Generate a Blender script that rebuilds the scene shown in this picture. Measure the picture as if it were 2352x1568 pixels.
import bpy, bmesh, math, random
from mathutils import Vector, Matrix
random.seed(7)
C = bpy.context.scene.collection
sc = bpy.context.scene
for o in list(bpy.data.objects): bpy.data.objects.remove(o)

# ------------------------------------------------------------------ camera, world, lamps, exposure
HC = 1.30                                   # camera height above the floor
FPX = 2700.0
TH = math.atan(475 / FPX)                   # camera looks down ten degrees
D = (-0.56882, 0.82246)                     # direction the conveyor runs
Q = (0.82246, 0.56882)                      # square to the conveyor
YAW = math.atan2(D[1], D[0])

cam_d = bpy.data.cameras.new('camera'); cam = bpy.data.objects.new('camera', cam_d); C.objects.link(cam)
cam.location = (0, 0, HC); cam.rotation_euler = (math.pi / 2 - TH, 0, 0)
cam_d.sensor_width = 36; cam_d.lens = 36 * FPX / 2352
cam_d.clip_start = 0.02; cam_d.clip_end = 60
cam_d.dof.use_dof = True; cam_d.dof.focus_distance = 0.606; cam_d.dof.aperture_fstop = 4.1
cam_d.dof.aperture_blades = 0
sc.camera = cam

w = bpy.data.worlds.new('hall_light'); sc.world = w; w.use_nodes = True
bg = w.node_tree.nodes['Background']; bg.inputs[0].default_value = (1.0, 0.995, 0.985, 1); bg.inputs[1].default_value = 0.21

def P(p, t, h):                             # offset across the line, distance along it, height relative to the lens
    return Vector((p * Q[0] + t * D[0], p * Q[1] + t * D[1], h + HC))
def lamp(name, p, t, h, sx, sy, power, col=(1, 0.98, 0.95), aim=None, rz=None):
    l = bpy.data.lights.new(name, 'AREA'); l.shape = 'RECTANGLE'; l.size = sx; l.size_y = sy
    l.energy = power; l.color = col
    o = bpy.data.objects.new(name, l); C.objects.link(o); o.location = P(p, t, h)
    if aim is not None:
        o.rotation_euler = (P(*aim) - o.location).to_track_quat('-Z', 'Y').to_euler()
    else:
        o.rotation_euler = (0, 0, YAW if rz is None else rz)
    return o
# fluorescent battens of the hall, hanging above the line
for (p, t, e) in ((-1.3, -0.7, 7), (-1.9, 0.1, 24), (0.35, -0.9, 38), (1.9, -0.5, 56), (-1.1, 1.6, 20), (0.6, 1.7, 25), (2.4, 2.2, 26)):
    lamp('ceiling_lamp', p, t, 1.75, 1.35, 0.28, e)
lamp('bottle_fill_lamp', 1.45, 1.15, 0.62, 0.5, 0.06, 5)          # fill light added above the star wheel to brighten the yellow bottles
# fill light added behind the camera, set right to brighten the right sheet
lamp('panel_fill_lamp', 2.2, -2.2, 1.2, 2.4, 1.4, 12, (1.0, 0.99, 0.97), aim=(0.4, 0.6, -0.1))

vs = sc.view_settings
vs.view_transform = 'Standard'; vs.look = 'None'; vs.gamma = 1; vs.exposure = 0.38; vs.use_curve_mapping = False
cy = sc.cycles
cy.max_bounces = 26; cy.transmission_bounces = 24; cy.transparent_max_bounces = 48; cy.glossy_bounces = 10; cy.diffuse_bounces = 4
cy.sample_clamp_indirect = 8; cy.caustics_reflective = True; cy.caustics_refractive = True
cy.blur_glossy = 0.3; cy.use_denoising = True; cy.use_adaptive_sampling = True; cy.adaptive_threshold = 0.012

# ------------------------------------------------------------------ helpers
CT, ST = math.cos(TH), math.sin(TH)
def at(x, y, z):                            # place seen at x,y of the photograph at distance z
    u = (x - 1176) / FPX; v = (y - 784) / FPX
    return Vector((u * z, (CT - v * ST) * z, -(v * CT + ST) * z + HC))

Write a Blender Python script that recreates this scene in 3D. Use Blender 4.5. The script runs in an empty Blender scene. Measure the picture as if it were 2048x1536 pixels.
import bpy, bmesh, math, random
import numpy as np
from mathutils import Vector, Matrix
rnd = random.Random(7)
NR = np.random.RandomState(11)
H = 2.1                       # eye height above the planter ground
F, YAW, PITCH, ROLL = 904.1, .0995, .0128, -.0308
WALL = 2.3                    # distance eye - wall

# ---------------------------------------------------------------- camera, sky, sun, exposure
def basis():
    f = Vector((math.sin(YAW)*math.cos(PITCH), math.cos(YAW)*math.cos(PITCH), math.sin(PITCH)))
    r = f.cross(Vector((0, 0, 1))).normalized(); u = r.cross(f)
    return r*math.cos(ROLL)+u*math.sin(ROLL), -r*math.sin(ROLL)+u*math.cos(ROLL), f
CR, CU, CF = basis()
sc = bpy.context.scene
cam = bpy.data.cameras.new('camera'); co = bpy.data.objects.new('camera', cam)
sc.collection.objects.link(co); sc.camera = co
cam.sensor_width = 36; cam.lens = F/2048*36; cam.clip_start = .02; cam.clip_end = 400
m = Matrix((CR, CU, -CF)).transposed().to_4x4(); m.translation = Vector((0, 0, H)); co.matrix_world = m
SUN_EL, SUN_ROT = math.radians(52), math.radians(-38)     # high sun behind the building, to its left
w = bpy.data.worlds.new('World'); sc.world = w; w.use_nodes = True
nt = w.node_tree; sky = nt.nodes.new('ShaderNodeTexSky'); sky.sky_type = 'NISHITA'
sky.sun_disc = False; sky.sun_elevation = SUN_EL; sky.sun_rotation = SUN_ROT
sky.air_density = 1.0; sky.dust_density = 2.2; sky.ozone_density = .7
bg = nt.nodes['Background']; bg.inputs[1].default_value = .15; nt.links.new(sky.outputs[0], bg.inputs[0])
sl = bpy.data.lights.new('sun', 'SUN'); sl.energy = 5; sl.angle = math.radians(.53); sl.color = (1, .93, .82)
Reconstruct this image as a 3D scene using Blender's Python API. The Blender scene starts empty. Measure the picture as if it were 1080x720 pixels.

====================

→ Exercise objective
Every record above needs to be repeated word for word.

→ Answer to the problem
Generate a Blender script that rebuilds the scene shown in this picture. Measure the picture as if it were 2352x1568 pixels.
import bpy, bmesh, math, random
from mathutils import Vector, Matrix
random.seed(7)
C = bpy.context.scene.collection
sc = bpy.context.scene
for o in list(bpy.data.objects): bpy.data.objects.remove(o)

# ------------------------------------------------------------------ camera, world, lamps, exposure
HC = 1.30                                   # camera height above the floor
FPX = 2700.0
TH = math.atan(475 / FPX)                   # camera looks down ten degrees
D = (-0.56882, 0.82246)                     # direction the conveyor runs
Q = (0.82246, 0.56882)                      # square to the conveyor
YAW = math.atan2(D[1], D[0])

cam_d = bpy.data.cameras.new('camera'); cam = bpy.data.objects.new('camera', cam_d); C.objects.link(cam)
cam.location = (0, 0, HC); cam.rotation_euler = (math.pi / 2 - TH, 0, 0)
cam_d.sensor_width = 36; cam_d.lens = 36 * FPX / 2352
cam_d.clip_start = 0.02; cam_d.clip_end = 60
cam_d.dof.use_dof = True; cam_d.dof.focus_distance = 0.606; cam_d.dof.aperture_fstop = 4.1
cam_d.dof.aperture_blades = 0
sc.camera = cam

w = bpy.data.worlds.new('hall_light'); sc.world = w; w.use_nodes = True
bg = w.node_tree.nodes['Background']; bg.inputs[0].default_value = (1.0, 0.995, 0.985, 1); bg.inputs[1].default_value = 0.21

def P(p, t, h):                             # offset across the line, distance along it, height relative to the lens
    return Vector((p * Q[0] + t * D[0], p * Q[1] + t * D[1], h + HC))
def lamp(name, p, t, h, sx, sy, power, col=(1, 0.98, 0.95), aim=None, rz=None):
    l = bpy.data.lights.new(name, 'AREA'); l.shape = 'RECTANGLE'; l.size = sx; l.size_y = sy
    l.energy = power; l.color = col
    o = bpy.data.objects.new(name, l); C.objects.link(o); o.location = P(p, t, h)
    if aim is not None:
        o.rotation_euler = (P(*aim) - o.location).to_track_quat('-Z', 'Y').to_euler()
    else:
        o.rotation_euler = (0, 0, YAW if rz is None else rz)
    return o
# fluorescent battens of the hall, hanging above the line
for (p, t, e) in ((-1.3, -0.7, 7), (-1.9, 0.1, 24), (0.35, -0.9, 38), (1.9, -0.5, 56), (-1.1, 1.6, 20), (0.6, 1.7, 25), (2.4, 2.2, 26)):
    lamp('ceiling_lamp', p, t, 1.75, 1.35, 0.28, e)
lamp('bottle_fill_lamp', 1.45, 1.15, 0.62, 0.5, 0.06, 5)          # fill light added above the star wheel to brighten the yellow bottles
# fill light added behind the camera, set right to brighten the right sheet
lamp('panel_fill_lamp', 2.2, -2.2, 1.2, 2.4, 1.4, 12, (1.0, 0.99, 0.97), aim=(0.4, 0.6, -0.1))

vs = sc.view_settings
vs.view_transform = 'Standard'; vs.look = 'None'; vs.gamma = 1; vs.exposure = 0.38; vs.use_curve_mapping = False
cy = sc.cycles
cy.max_bounces = 26; cy.transmission_bounces = 24; cy.transparent_max_bounces = 48; cy.glossy_bounces = 10; cy.diffuse_bounces = 4
cy.sample_clamp_indirect = 8; cy.caustics_reflective = True; cy.caustics_refractive = True
cy.blur_glossy = 0.3; cy.use_denoising = True; cy.use_adaptive_sampling = True; cy.adaptive_threshold = 0.012

# ------------------------------------------------------------------ helpers
CT, ST = math.cos(TH), math.sin(TH)
def at(x, y, z):                            # place seen at x,y of the photograph at distance z
    u = (x - 1176) / FPX; v = (y - 784) / FPX
    return Vector((u * z, (CT - v * ST) * z, -(v * CT + ST) * z + HC))

Write a Blender Python script that recreates this scene in 3D. Use Blender 4.5. The script runs in an empty Blender scene. Measure the picture as if it were 2048x1536 pixels.
import bpy, bmesh, math, random
import numpy as np
from mathutils import Vector, Matrix
rnd = random.Random(7)
NR = np.random.RandomState(11)
H = 2.1                       # eye height above the planter ground
F, YAW, PITCH, ROLL = 904.1, .0995, .0128, -.0308
WALL = 2.3                    # distance eye - wall

# ---------------------------------------------------------------- camera, sky, sun, exposure
def basis():
    f = Vector((math.sin(YAW)*math.cos(PITCH), math.cos(YAW)*math.cos(PITCH), math.sin(PITCH)))
    r = f.cross(Vector((0, 0, 1))).normalized(); u = r.cross(f)
    return r*math.cos(ROLL)+u*math.sin(ROLL), -r*math.sin(ROLL)+u*math.cos(ROLL), f
CR, CU, CF = basis()
sc = bpy.context.scene
cam = bpy.data.cameras.new('camera'); co = bpy.data.objects.new('camera', cam)
sc.collection.objects.link(co); sc.camera = co
cam.sensor_width = 36; cam.lens = F/2048*36; cam.clip_start = .02; cam.clip_end = 400
m = Matrix((CR, CU, -CF)).transposed().to_4x4(); m.translation = Vector((0, 0, H)); co.matrix_world = m
SUN_EL, SUN_ROT = math.radians(52), math.radians(-38)     # high sun behind the building, to its left
w = bpy.data.worlds.new('World'); sc.world = w; w.use_nodes = True
nt = w.node_tree; sky = nt.nodes.new('ShaderNodeTexSky'); sky.sky_type = 'NISHITA'
sky.sun_disc = False; sky.sun_elevation = SUN_EL; sky.sun_rotation = SUN_ROT
sky.air_density = 1.0; sky.dust_density = 2.2; sky.ozone_density = .7
bg = nt.nodes['Background']; bg.inputs[1].default_value = .15; nt.links.new(sky.outputs[0], bg.inputs[0])
sl = bpy.data.lights.new('sun', 'SUN'); sl.energy = 5; sl.angle = math.radians(.53); sl.color = (1, .93, .82)
Reconstruct this image as a 3D scene using Blender's Python API. The Blender scene starts empty. Measure the picture as if it were 1080x720 pixels.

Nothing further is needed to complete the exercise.